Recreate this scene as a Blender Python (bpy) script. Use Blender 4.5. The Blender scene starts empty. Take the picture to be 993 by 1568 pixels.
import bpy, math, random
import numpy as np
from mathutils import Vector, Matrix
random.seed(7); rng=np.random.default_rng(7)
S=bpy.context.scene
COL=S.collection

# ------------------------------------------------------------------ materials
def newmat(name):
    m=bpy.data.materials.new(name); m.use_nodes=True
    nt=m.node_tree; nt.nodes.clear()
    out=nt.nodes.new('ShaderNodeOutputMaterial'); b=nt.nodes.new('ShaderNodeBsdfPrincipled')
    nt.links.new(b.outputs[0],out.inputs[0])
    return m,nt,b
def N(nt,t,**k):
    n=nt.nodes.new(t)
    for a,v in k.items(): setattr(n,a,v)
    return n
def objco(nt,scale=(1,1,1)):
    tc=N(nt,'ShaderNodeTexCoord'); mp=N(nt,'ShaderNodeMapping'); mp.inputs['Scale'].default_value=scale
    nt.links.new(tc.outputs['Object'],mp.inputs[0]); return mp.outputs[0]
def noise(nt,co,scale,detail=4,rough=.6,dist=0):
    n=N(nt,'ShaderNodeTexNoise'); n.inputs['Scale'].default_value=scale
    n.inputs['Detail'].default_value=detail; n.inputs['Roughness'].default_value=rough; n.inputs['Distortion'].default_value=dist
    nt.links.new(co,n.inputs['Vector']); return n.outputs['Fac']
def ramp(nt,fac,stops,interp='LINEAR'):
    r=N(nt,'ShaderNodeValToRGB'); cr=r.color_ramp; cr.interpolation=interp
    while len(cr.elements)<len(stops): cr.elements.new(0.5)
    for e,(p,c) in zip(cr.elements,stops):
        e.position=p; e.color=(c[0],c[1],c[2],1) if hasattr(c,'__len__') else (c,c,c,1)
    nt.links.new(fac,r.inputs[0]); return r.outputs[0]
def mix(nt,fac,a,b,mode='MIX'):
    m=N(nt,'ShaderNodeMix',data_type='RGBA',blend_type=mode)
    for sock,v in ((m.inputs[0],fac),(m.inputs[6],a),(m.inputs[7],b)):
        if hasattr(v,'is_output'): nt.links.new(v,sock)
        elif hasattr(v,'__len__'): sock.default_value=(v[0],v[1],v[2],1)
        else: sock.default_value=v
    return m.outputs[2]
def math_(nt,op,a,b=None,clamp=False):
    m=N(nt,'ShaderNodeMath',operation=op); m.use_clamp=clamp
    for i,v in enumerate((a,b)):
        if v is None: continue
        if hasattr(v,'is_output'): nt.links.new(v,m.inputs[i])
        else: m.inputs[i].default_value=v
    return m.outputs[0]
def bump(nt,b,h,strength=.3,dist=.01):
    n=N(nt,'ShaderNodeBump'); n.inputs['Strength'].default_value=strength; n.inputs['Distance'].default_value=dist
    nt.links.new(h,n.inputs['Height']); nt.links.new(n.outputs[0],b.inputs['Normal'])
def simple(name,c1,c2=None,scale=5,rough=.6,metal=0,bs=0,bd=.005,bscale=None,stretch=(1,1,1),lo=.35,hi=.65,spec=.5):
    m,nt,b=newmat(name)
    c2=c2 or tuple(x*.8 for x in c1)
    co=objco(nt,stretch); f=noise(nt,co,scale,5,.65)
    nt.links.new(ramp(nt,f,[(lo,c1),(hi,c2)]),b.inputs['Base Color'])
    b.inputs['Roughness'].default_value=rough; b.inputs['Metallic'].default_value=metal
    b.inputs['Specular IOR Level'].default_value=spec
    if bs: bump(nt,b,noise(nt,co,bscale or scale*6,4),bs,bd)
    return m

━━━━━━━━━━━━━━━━

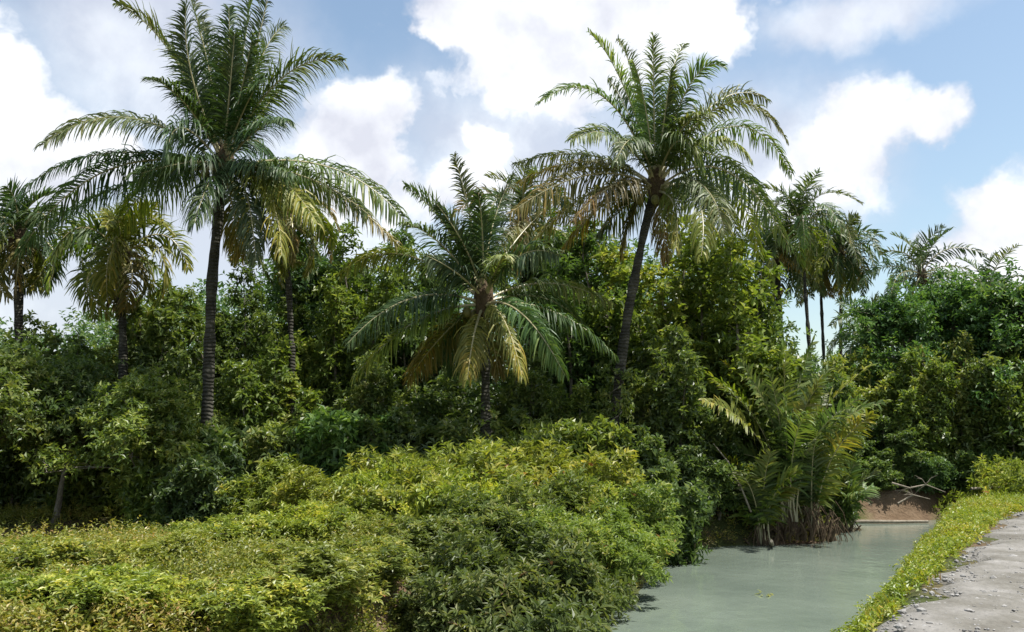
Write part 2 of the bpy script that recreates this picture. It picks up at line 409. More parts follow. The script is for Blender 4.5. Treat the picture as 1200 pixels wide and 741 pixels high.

━━━━━━━━━━━━━━━━

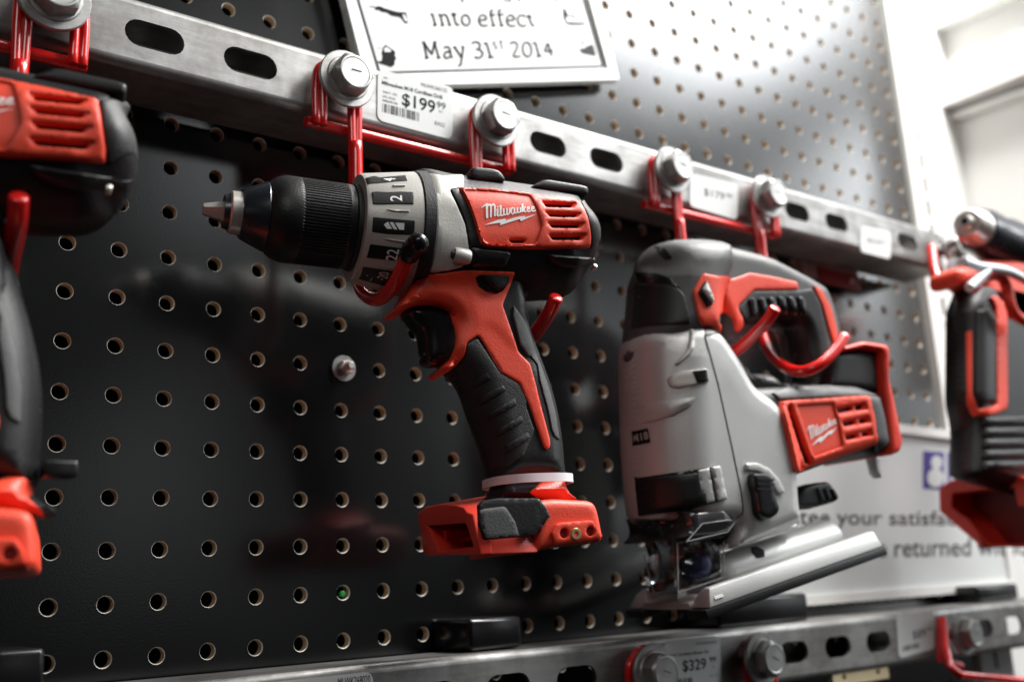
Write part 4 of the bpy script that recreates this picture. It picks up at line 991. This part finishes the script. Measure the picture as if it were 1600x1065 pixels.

━━━━━━━━━━━━━━━━

PROBLEM REQUIREMENTS:
Locate the word "scene" in the records and collect each line it appears in.

COMPLETED TASK:
Recreate this scene as a Blender Python (bpy) script. Use Blender 4.5. The Blender scene starts empty. Take the picture to be 993 by 1568 pixels.
S=bpy.context.scene